Many of the soldiers' wives marched out with their husbands to the field, and I saw one young English lady mounted on horseback, slowly riding out of town along with an officer, who, no doubt, was her husband. But even at this interesting moment, when thousands were parting with those nearest and dearest to their hearts, my gravity was suddenly overset, and my sorrow turned into mirth, by the unexpected appearance of a long train of market carts, loaded with cabbages, green peas, cauliflowers, early potatoes, old women, and strawberries, peaceably jogging along, one after another, to market. These good people, who had never heard of battles, and who were perfectly at a loss to comprehend what could be the meaning of all this uproar, stared with astonishment at the spectacle before them, and actually gaped with wonder, as they slowly made their way in their long carts through the crowds of soldiers which filled the Place Royale.
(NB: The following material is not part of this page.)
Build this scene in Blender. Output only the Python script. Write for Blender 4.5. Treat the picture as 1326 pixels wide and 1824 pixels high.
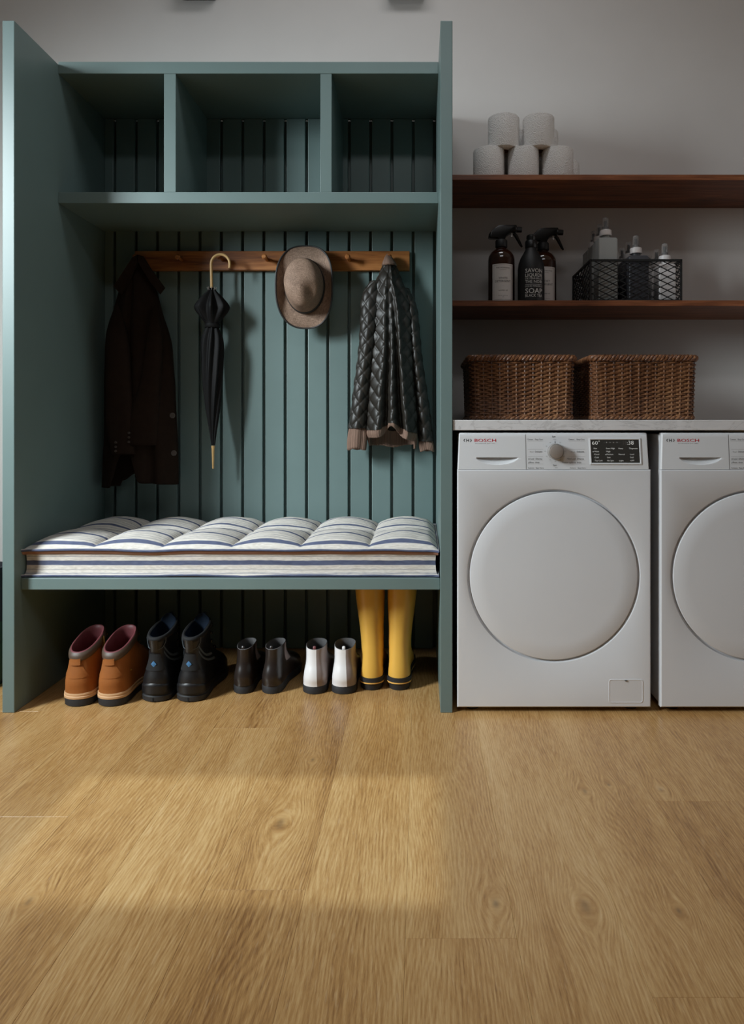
import bpy, bmesh, math, random
from math import sin, cos, pi, radians, sqrt, atan2, exp
from mathutils import Vector, Matrix, noise as mnoise

random.seed(7)
SC = bpy.context.scene
COL = SC.collection
for o in list(bpy.data.objects):
    bpy.data.objects.remove(o, do_unlink=True)

# ------------------------------------------------------------------ camera
F, VX, VY, CH = 1150.0, 749.0, 757.0, 0.892      # focal (px of 1326 wide), horizon point, eye height
cam_d = bpy.data.cameras.new('camera')
cam = bpy.data.objects.new('camera', cam_d); COL.objects.link(cam)
cam.location = (0, 0, CH); cam.rotation_euler = (pi / 2, 0, 0)
cam_d.sensor_fit = 'HORIZONTAL'; cam_d.sensor_width = 36.0
cam_d.lens = 36.0 * F / 1326.0
cam_d.shift_x = (663 - VX) / 1326.0
cam_d.shift_y = -(912 - VY) / 1326.0
cam_d.clip_start = 0.05
SC.camera = cam

def WX(px, Y): return (px - VX) / F * Y
def WZ(py, Y): return CH - (py - VY) / F * Y

# ------------------------------------------------------------------ world, light, exposure
w = bpy.data.worlds.new('world'); SC.world = w; w.use_nodes = True
w.node_tree.nodes['Background'].inputs[0].default_value = (0.55, 0.62, 0.72, 1)
w.node_tree.nodes['Background'].inputs[1].default_value = 0.6

ROOM = dict(x0=-2.45, x1=3.5, y0=-6.5, y1=2.64, h=3.3)
WIN_L = dict(y0=-0.2, y1=1.35, z0=1.0, z1=3.0)     # window in the left wall
WIN_R = dict(y0=0.72, y1=1.48, z0=1.27, z1=2.53)        # window in the right wall
SKY = dict(x0=-1.24, x1=-0.34, y0=0.625, y1=1.065)      # rooflight
def area(name, loc, rot, sx, sy, power, col, spread=pi):
    d = bpy.data.lights.new(name, 'AREA'); d.shape = 'RECTANGLE'; d.size = sx; d.size_y = sy
    d.energy = power; d.color = col; d.spread = spread
    o = bpy.data.objects.new(name, d); o.location = loc; o.rotation_euler = rot; COL.objects.link(o)
    return o
KEY_AT, KEY_TO = Vector((-2.72, 0.50, 2.12)), Vector((-0.45, 2.4, 0.55))
area('window_daylight_left', KEY_AT, (KEY_TO - KEY_AT).to_track_quat('-Z', 'Y').to_euler(), 0.62, 1.1, 30, (0.84, 0.93, 0.965), radians(76))
area('window_daylight_right', (ROOM['x1'] + 0.12, 1.1, 1.9), (0, pi / 2, 0), 1.2, 0.7, 6, (1.0, 0.94, 0.91))
area('overhead_fill', (-0.1, 1.65, 3.22), (0, 0, 0), 1.2, 0.4, 7.5, (0.95, 0.97, 1.0))
area('overhead_fill', (0.1, -0.1, 3.22), (0, 0, 0), 1.2, 0.4, 10, (0.95, 0.97, 1.0))  # added fill light without a fixture, brightens the floor near the camera
sun_d = bpy.data.lights.new('sun', 'SUN'); sun_d.energy = 1.4; sun_d.angle = radians(0.9); sun_d.color = (0.72, 0.9, 1.0)
sun = bpy.data.objects.new('sun', sun_d); COL.objects.link(sun)
sun.location = (-1.5, -1, 6)
sun.rotation_euler = Vector((0.35, 0.52, -3.0)).to_track_quat('-Z', 'Y').to_euler()

vs = SC.view_settings
vs.view_transform = 'Standard'; vs.look = 'None'; vs.gamma = 1.0; vs.use_curve_mapping = False
vs.exposure = 0.0
SC.display_settings.display_device = 'sRGB'
SC.cycles.max_bounces = 5; SC.cycles.diffuse_bounces = 3; SC.cycles.glossy_bounces = 3; SC.cycles.caustics_reflective = False; SC.cycles.caustics_refractive = False

# ------------------------------------------------------------------ materials
def s2l(c): return tuple(((v / 255) / 12.92 if v / 255 <= 0.04045 else ((v / 255 + 0.055) / 1.055) ** 2.4) for v in c)
class NT:
    def __init__(s, name):
        s.m = bpy.data.materials.new(name); s.m.use_nodes = True
        s.t = s.m.node_tree; s.n = s.t.nodes; s.b = s.n['Principled BSDF']
    def N(s, typ, **kw):
        n = s.n.new(typ)
        for k, v in kw.items():
            if k.startswith('i_'):
                key = k[2:]; key = int(key) if key.isdigit() else key.replace('_', ' ')
                n.inputs[key].default_value = v
            else: setattr(n, k, v)
        return n
    def L(s, a, b): s.t.links.new(a, b)
    def math(s, op, a, b=None, c=None):
        n = s.n.new('ShaderNodeMath'); n.operation = op
        for i, v in enumerate((a, b, c)):
            if v is None: continue
            if hasattr(v, 'type') and hasattr(v, 'links'): s.L(v, n.inputs[i])
            else: n.inputs[i].default_value = v
        return n.outputs[0]
    def ramp(s, fac, stops, interp='LINEAR'):
        n = s.n.new('ShaderNodeValToRGB'); n.color_ramp.interpolation = interp
        e = n.color_ramp.elements
        while len(e) < len(stops): e.new(0.5)
        for el, (p, c) in zip(e, stops):
            el.position = p; el.color = tuple(c) + (1,) if len(c) == 3 else c
        s.L(fac, n.inputs[0]); return n.outputs[0]
    def mix(s, fac, a, b, mode='MIX'):
        n = s.n.new('ShaderNodeMix'); n.data_type = 'RGBA'; n.blend_type = mode
        for sock, v in ((n.inputs[0], fac), (n.inputs[6], a), (n.inputs[7], b)):
            if hasattr(v, 'links'): s.L(v, sock)
            elif isinstance(v, (int, float)): sock.default_value = v
            else: sock.default_value = tuple(v) + (1,) if len(v) == 3 else v
        return n.outputs[2]
    def bump(s, h, strength=0.3, dist=0.002):
        n = s.N('ShaderNodeBump'); n.inputs['Strength'].default_value = strength; n.inputs['Distance'].default_value = dist
        s.L(h, n.inputs['Height']); s.L(n.outputs[0], s.b.inputs['Normal'])
    def coords(s, scale=(1, 1, 1), out='Object', rot=(0, 0, 0)):
        tc = s.N('ShaderNodeTexCoord'); mp = s.N('ShaderNodeMapping')
        mp.inputs['Scale'].default_value = scale; mp.inputs['Rotation'].default_value = rot
        s.L(tc.outputs[out], mp.inputs[0]); return mp.outputs[0]
    def noise(s, vec, scale=5, detail=4, rough=0.55, dist=0.0):
        n = s.N('ShaderNodeTexNoise'); n.inputs['Scale'].default_value = scale; n.inputs['Detail'].default_value = detail
        n.inputs['Roughness'].default_value = rough; n.inputs['Distortion'].default_value = dist
        s.L(vec, n.inputs['Vector']); return n.outputs['Fac']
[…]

There was something so inexpressibly ludicrous in the contrast which the grotesque figures and rustic dresses of these old women presented to this martial hurry and confusion, that really "not to laugh surpassed all powers of face," and that I did laugh I must acknowledge, though it was perhaps very ill-timed levity. Soon afterwards the 42nd and 92nd Highland regiments marched through the Place Royale and the Parc, with their bagpipes playing before them, while the bright beams of the rising sun shone full on their polished muskets, and on the dark waving plumes of their tartan bonnets. We admired their fine athletic forms, their firm erect military demeanour and undaunted mien. We felt proud that they were our countrymen: in their gallant bearing we recognised the true hardy sons of Caledon, men who would conquer or die; and we could not restrain a tear at the reflection, how few of that warlike band who now marched out so proudly to battle might ever live to return. Alas! we little thought that even before the fall of night these brave men, whom we now gazed at with so much interest and admiration, would be laid low!
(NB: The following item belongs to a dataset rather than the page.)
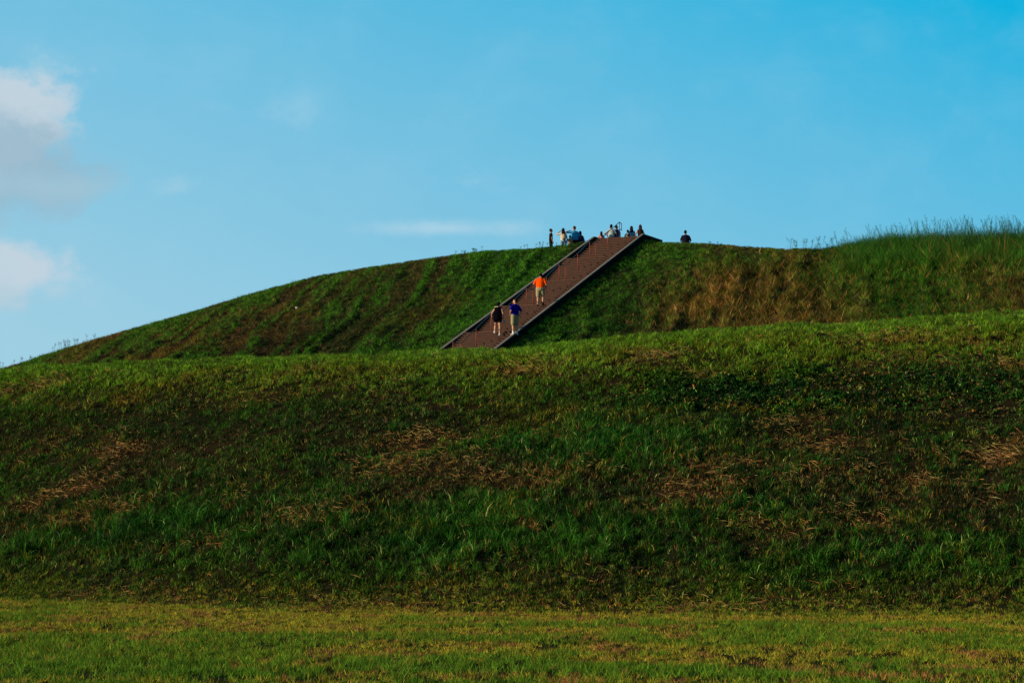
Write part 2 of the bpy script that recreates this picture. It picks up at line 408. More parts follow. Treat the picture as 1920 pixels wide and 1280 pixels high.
# hill grass
n = int(1150000*Q); x, y = scatter(n, 32, 58)
k = (y > base_y(x)-.3+(fbm(x*1.7, y*.4, 9)-.5)*2.6+RNG.normal(0, .45, n)) & (y < lip_y(x)+4); x, y = x[k], y[k]; n = len(x); x, y, TR, rr = tufts(x, y, 16, .06)
v = (y-base_y(x))/(lip_y(x)-base_y(x))
P = classes(x, y)
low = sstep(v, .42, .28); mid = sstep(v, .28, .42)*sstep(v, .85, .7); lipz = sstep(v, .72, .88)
sun_side = sstep(x, -9, 2)
clump = fbm(x*2.8, y*2.4, 61); clump2 = fbm(x*6.5, y*5.5, 63)
big = fbm(x*.55, y*.7, 65)
col = lerp(GD*.8, GM, sstep(clump*.45+clump2*.25+big*.3, .40, .60))
col = lerp(col, GL, np.clip(P['lush']*1.1*(.3+clump2), 0, 1))
col = lerp(col, CO, np.clip(P['cover'], 0, 1)*.8)
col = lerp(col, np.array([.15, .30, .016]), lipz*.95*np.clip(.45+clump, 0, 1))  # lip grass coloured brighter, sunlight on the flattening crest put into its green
glint = RNG.random(n) < .05; col = np.where(glint[:, None], lerp(np.array([.10, .30, .08]), np.array([.42, .40, .12]), RNG.random(n)), col)  # scattered bright blades: glints put into the blade colour
edge = np.exp(-((v-.03)/.07)**2)*(RNG.random(n) < .5); col = lerp(col, OL*.9, edge)
r = RNG.random(n); ly_ = RNG.random(n) < P['yellow']*1.0; col = np.where(ly_[:, None], lerp(OL, YE*.8, RNG.random(n)), col)
lb_ = RNG.random(n) < P['brown']*.65; col = np.where(lb_[:, None], lerp(BR*.4, BR*3.2+.02, RNG.random(n)**3), col)
ls_ = RNG.random(n) < P['straw']*.75; col = np.where(ls_[:, None], lerp(STC*.55, RD*.8, RNG.random(n)), col)
h = .075+.085*RNG.random(n)
h = h*(.55+.9*TR[:, 1]**1.5)*np.clip(1.15-.25*rr, .5, 1.1)*(.5+.5*sstep(v, .0, .22))
h = h*(1+.6*low*clump)+P['lush']*(.05+.17*RNG.random(n)**2)*sstep(v, .04, .25)
h = h*(1-.55*P['cover'])*(1-.45*P['brown'])*(1-.7*P['straw'])
h = np.where(v > .9, np.clip(h, .05, .16), h)*(.6+.8*clump2)
w = np.where(P['cover'] > .45, .022+.02*RNG.random(n), .006+.007*RNG.random(n)+.007*P['lush']*RNG.random(n))
keep = RNG.random(n) > .6*sstep(clump2*.6+big*.4, .48, .38)*np.maximum(mid, .45)*(1-P['brown'])
lean = .25+.9*RNG.random(n)**1.3+.3*TR[:, 2]
az = RNG.random(n)*6.28; az = np.where(RNG.random(n) < .5, -1.2+1.2*RNG.standard_normal(n), az)
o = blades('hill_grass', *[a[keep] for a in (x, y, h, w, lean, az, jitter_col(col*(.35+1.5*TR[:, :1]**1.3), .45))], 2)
tag(o, 'long dark green grass with weeds and bare patches on the lower slope', 'grass', kind='stuff')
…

During the whole night, or rather morning, we stood at the open window, unable to leave these sights and sounds of war, or to desist for a moment from contemplating a scene so new, so affecting, and so deeply interesting to us. Regiment after regiment formed and marched out of Brussels; we heard the last word of command—March! the heavy measured uniform tread of the soldiers' feet upon the pavement, and the last expiring note of the bugles, as they sounded from afar.
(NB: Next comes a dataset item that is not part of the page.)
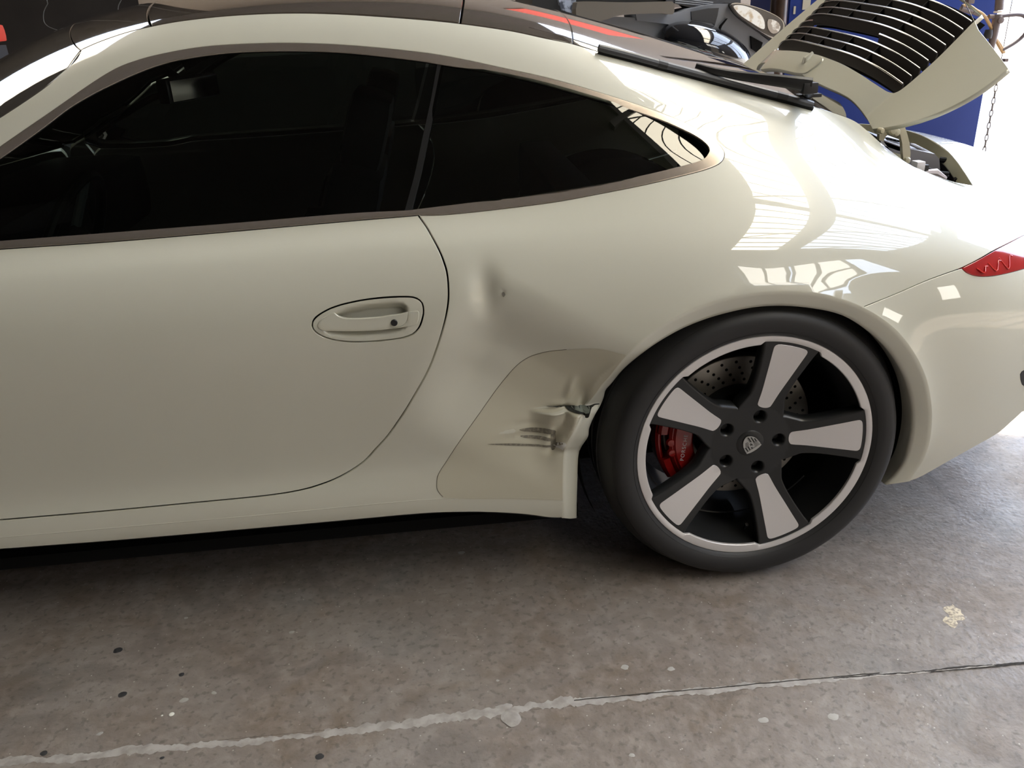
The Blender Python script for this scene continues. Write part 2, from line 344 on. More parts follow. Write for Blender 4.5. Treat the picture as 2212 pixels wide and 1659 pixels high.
def panel(name, S, loops, m, parent, gap=0.0, off=0.0, depth=.012, res=.016, edge=.007, mirror=False, bulge=0.0, disp=None, skirt=True, fine=None, rnd=.0008, smoothgap=False):
    """cut a panel out of a curved surface along closed outlines; folded-in edges give it thickness"""
    Ls = []
    for i, lp in enumerate(loops):
        lp = np.asarray(lp, float)
        want = 1 if i == 0 else -1
        if area2(lp)*want < 0: lp = lp[::-1]
        lp = resample(S, lp, edge)
        if gap:
            P, n, o = edge_out(S, lp); lp = move_ut(S, lp, -o*gap)
        Ls.append(lp)
    sc = np.array([1, KT]); F = [l*sc for l in Ls]
    lo = F[0].min(0); hi = F[0].max(0)
    gx = np.arange(lo[0]+res/2, hi[0], res); gy = np.arange(lo[1]+res/2, hi[1], res); G = np.array(np.meshgrid(gx, gy, indexing='ij')).reshape(2, -1).T
    if fine:   # (u0,u1,t0,t1,res)
        u0,u1,t0,t1,r2 = fine; G = G[~((G[:,0] > u0)&(G[:,0] < u1)&(G[:,1] > t0*KT)&(G[:,1] < t1*KT))]
        fx = np.arange(u0, u1, r2); fy = np.arange(t0*KT, t1*KT, r2); G = np.vstack([G, np.array(np.meshgrid(fx, fy, indexing='ij')).reshape(2, -1).T])
    if len(G):
        k = inpoly(F[0], G)
        for h in F[1:]: k &= ~inpoly(h, G)
        G = G[k]
    if len(G):
        allb = np.vstack(F); bs = edge*.6; d = np.full(len(G), 1e9)
        for s in range(0, len(allb), 400): d = np.minimum(d, np.sqrt(((G[:,None]-allb[None, s:s+400])**2).sum(2)).min(1)) if len(G)*len(allb) < 4e7 else d
        G = G[d > bs]
    V = np.vstack(F+([G] if len(G) else [])); E = []; b = 0
    for l in F:
        n = len(l); E += [(b+i, b+(i+1) % n) for i in range(n)]; b += n
    vs, es, fs, ov, oe, of = delaunay_2d_cdt([Vector(v) for v in V.tolist()], E, [], 0, 1e-7)
    vs = np.array([tuple(v) for v in vs]); T = np.array([f for f in fs if len(f) == 3]); c = vs[T].mean(1)
    k = inpoly(F[0], c)
    for h in F[1:]: k &= ~inpoly(h, c)
    T = T[k]; a = vs[T]; ar = (a[:,1,0]-a[:,0,0])*(a[:,2,1]-a[:,0,1])-(a[:,2,0]-a[:,0,0])*(a[:,1,1]-a[:,0,1]); T[ar < 0] = T[ar < 0][:, ::-1]
    T = T[abs(ar) > 1e-10]
    ut = vs/sc; P = S.fn(ut); N = S.normal(ut)
    if disp is not None:
        e = 2e-3
        def full(q): q = np.asarray(q); return S.fn(q)+S.normal(q)*disp(q, S.fn(q))[:,None]
        P = full(ut); du = full(ut+[e,0])-full(ut-[e,0]); dt = full(ut+[0,e*4])-full(ut-[0,e*4]); N = np.cross(du, dt); N /= np.linalg.norm(N, axis=1, keepdims=True)+1e-12
    if bulge:
        dd = np.full(len(ut), 1e9)
        for l in Ls: dd = np.minimum(dd, dist_poly(l*sc, vs))
        hb = bulge[0]*np.sqrt(np.clip(1-(1-np.clip(dd/bulge[1], 0, 1))**2, 0, 1)); P = P+N*hb[:,None]
    P = P+N*off
    verts = [P]; norms = [N]; faces = T.tolist(); base = len(P)
    if skirt:
        # map loop points to cdt verts (input order kept through orig list)
        mp = {};
        for i, o_ in enumerate(ov):
            for j in o_: mp[j] = i
        b0 = 0
        for l in Ls:
            n = len(l); ids = [mp[b0+i] for i in range(n)]; b0 += n
            Pb = P[ids]; nb = N[ids]; Tg = np.roll(Pb, -1, 0)-np.roll(Pb, 1, 0); Tg /= np.linalg.norm(Tg, axis=1, keepdims=True)+1e-12
            o = np.cross(Tg, nb); o /= np.linalg.norm(o, axis=1, keepdims=True)+1e-12
            rings = [(Pb, nb), (Pb+o*rnd-nb*rnd, (nb+o*1.2)), (Pb+o*rnd-nb*depth, o)]
            idx = []
            for q, nn in rings: verts.append(q); norms.append(nn/np.linalg.norm(nn, axis=1, keepdims=True)); idx.append(base); base += n
            for r in range(2):
                for i in range(n): faces.append((idx[r]+i, idx[r+1]+i, idx[r+1]+(i+1) % n, idx[r]+(i+1) % n))
    V3 = np.vstack(verts); NN = np.vstack(norms)
    if mirror: V3 = V3*[1,-1,1]; NN = NN*[1,-1,1]; faces = [tuple(f[::-1]) for f in faces]
    o = mesh_obj(name, V3, faces, m, parent, normals=NN)
    return o
def strip(name, A, B, m, parent, n=4, round_=0.0):
    """ruled strip between two 3D polylines of equal count"""
    A = np.asarray(A); B = np.asarray(B); N = len(A); v = []; f = []
    for k in range(n+1): v += list(A*(1-k/n)+B*(k/n))
    for k in range(n):
        for i in range(N-1): f.append((k*N+i, k*N+i+1, (k+1)*N+i+1, (k+1)*N+i))
    return mesh_obj(name, v, f, m, parent)
def arc_resample(P, n):
    P = np.asarray(P); L = np.concatenate([[0], np.cumsum(np.linalg.norm(np.diff(P, axis=0), axis=1))]); s = np.linspace(0, L[-1], n)
    return np.stack([np.interp(s, L, P[:,k]) for k in range(P.shape[1])], -1)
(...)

We saw our gallant army leave Brussels with emotions which may be better imagined than described. They went again to meet that enemy whom they had so often encountered, and as invariably vanquished; to follow that general, who, in a long course of years of command devoted to the service and glory of his country, had never experienced a single defeat; who had so lately led them from victory to victory, crossed, in his triumphant march, the plains of Spain, fought his way over the frozen heights of the Pyrenees, carried conquest and dismay in the very heart of France, and whose rapid and unparalleled career of conquest had only been checked by the angel of peace. As we saw the last of our brave troops march out of Brussels, the recollection of their past glory, the proud hopes of their present triumph, the greatness of the contest, upon the issue of which the fate of Europe and the security of the world depended; the dread of their encounter with the numerous and formidable hosts of that man, whom no treaties could bind, no adversity could amend, no considerations of justice or humanity could soften, no laws, divine or human, could restrain, swelled our hearts with feelings which language is too feeble to express: and our brave countrymen were followed by our tears, our warmest wishes, and our most fervent prayers for their safety and success.
Before seven in the morning, the streets, which had been so lately thronged with armed men and with busy crowds, were empty and silent. The great square of the Place Royale no longer resounded with the tumult and preparations for war. The army were gone, and Brussels seemed a perfect desert. The mourners they had left behind were shut up in their solitary chambers, and the faces of the few who were slowly wandering about the streets were marked with the deepest anxiety and melancholy. The heavy military waggons, ranged in order, and ready to move as occasion might require, were standing under the silent guard of a few sentinels. The Flemish drivers were sleeping in the long tilted carts destined to convey the wounded; and the horses, ready to harness at a moment's notice, were quietly feeding on fresh-cut grass by their side: the whole livelong day and night did these Flemish men and horses pass in the Place Royale. A few officers were still to be seen, slowly riding out of town to join the army. The Duke of Wellington set off about eight o'clock, in great spirits, declaring he expected to be back by dinner-time; and dinner was accordingly prepared for him. Sir Thomas Picton, who, like ourselves, had only arrived in Brussels the day before, rode through the streets in true soldier-like style, with his reconnoitring glass slung across his shoulders, reining in his charger as he passed, to exchange salutations with his friends, and left Brussels—never to return.